#### Listed records

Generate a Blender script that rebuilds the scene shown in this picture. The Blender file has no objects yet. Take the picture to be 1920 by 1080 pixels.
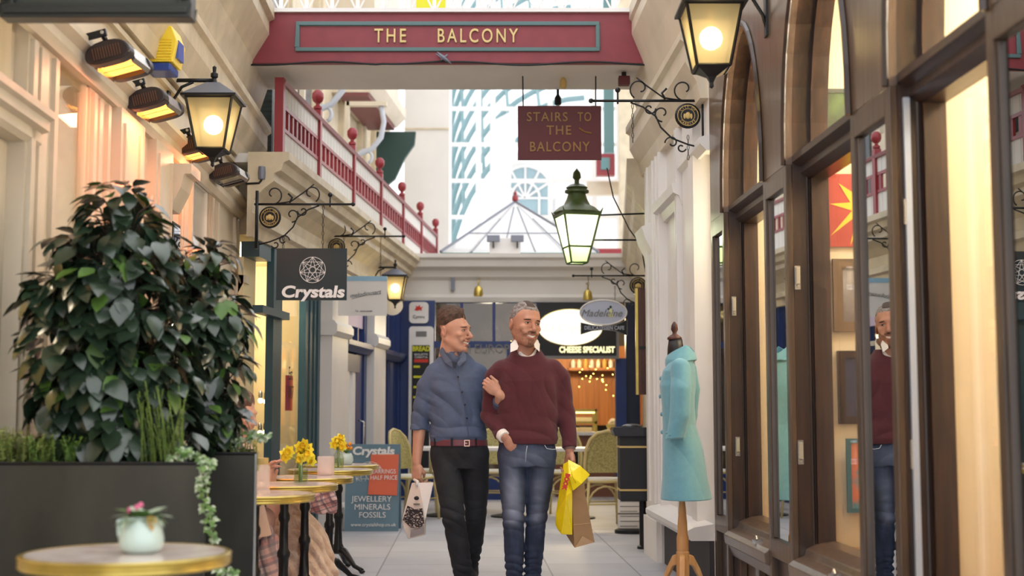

########
#### Listed records

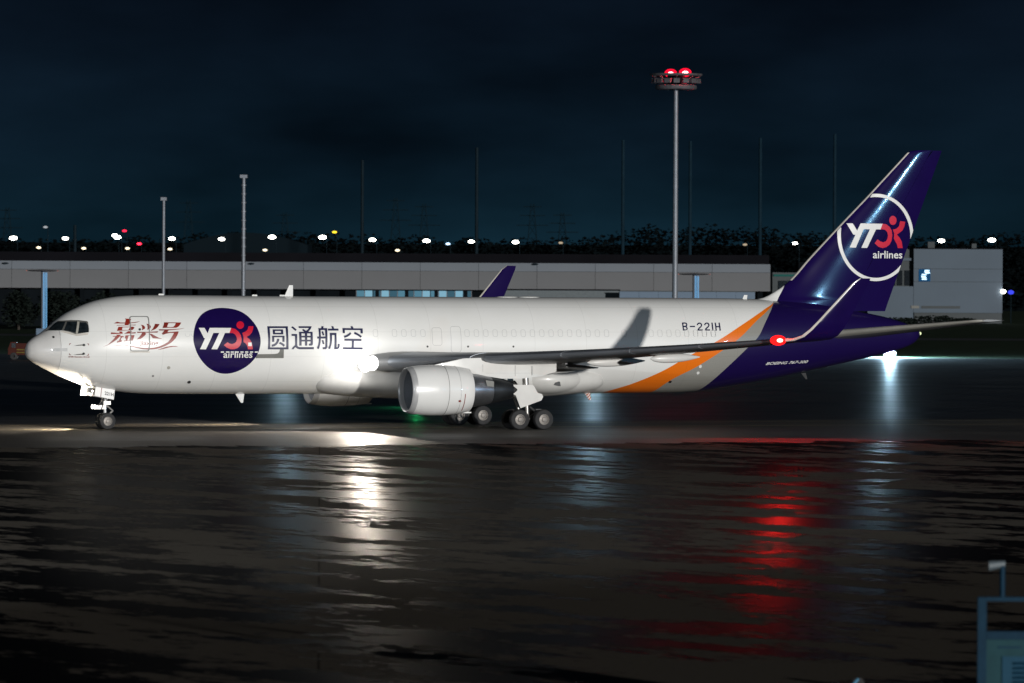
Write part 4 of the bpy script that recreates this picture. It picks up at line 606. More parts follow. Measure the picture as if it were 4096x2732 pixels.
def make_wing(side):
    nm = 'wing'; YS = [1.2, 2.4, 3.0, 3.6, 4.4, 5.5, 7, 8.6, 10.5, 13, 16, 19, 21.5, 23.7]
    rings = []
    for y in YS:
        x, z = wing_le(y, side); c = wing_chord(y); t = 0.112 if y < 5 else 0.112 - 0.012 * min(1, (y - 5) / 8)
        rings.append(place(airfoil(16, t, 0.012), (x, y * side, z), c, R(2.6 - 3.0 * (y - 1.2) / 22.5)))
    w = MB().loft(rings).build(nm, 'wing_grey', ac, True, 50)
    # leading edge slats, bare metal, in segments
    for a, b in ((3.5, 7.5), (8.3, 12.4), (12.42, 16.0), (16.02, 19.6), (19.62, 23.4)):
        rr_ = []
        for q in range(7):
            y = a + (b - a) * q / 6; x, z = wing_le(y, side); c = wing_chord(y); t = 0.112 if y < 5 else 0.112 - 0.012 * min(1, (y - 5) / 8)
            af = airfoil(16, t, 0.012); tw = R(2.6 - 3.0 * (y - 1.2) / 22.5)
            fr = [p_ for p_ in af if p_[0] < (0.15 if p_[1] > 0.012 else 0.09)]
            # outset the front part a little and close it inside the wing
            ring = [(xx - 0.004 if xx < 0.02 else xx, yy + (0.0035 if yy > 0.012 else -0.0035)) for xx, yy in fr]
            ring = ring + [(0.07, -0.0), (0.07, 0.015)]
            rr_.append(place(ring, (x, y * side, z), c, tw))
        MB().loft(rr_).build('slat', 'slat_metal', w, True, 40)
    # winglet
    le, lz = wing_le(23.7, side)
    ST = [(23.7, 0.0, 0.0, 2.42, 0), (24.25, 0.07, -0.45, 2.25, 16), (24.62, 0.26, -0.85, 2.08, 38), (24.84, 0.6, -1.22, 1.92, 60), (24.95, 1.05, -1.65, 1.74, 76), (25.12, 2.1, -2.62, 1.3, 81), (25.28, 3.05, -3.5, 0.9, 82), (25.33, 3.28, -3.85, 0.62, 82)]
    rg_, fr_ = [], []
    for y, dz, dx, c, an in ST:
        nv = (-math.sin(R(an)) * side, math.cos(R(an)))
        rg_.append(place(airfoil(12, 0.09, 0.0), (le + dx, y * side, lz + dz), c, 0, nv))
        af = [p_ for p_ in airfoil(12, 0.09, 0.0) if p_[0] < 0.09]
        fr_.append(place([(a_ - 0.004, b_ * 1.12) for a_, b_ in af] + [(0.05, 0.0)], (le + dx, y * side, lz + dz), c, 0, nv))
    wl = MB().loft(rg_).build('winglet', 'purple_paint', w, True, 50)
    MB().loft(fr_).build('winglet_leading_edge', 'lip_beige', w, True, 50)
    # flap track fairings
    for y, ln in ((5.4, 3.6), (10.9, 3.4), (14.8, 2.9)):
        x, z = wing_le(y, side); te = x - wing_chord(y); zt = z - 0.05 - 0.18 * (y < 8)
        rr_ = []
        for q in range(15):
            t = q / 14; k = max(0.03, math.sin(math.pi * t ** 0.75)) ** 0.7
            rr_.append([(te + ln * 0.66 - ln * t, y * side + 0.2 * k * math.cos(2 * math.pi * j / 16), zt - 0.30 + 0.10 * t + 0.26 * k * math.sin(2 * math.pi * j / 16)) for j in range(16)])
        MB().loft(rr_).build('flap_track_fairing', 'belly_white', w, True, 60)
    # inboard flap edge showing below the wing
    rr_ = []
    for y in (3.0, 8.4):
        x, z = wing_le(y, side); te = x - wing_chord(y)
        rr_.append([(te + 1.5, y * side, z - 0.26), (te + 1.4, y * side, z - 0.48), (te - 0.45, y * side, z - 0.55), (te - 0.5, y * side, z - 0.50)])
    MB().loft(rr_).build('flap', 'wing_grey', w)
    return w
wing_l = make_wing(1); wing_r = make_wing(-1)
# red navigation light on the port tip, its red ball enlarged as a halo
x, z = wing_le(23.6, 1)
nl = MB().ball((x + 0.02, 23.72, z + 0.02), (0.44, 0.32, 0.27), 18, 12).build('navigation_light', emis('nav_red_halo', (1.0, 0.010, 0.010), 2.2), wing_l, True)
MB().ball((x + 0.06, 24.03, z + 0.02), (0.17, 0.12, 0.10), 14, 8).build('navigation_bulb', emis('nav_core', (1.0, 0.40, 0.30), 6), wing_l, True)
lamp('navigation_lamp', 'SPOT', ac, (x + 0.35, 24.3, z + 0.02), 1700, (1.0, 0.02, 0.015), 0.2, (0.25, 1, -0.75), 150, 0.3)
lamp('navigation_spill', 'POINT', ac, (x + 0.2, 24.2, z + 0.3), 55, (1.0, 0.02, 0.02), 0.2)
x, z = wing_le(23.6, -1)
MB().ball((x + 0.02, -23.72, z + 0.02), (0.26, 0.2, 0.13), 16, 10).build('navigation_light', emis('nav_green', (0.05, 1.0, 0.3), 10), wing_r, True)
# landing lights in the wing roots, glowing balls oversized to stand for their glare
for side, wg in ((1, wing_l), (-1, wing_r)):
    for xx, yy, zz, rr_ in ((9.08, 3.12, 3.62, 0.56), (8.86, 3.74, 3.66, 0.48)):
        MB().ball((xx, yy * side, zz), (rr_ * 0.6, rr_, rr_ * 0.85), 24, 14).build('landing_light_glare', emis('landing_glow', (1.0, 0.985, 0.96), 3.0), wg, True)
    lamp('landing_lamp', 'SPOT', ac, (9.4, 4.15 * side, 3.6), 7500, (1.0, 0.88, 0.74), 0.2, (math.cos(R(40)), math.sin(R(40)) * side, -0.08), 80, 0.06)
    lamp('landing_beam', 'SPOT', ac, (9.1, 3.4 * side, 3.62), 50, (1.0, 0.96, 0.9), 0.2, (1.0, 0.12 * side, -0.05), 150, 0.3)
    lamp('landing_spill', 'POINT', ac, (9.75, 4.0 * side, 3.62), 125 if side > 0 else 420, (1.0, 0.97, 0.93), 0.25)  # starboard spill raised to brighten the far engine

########

(What you need to do):
Go through the records and pull out each line that includes the word "pixels".

(Full response):
Generate a Blender script that rebuilds the scene shown in this picture. The Blender file has no objects yet. Take the picture to be 1920 by 1080 pixels.
Write part 4 of the bpy script that recreates this picture. It picks up at line 606. More parts follow. Measure the picture as if it were 4096x2732 pixels.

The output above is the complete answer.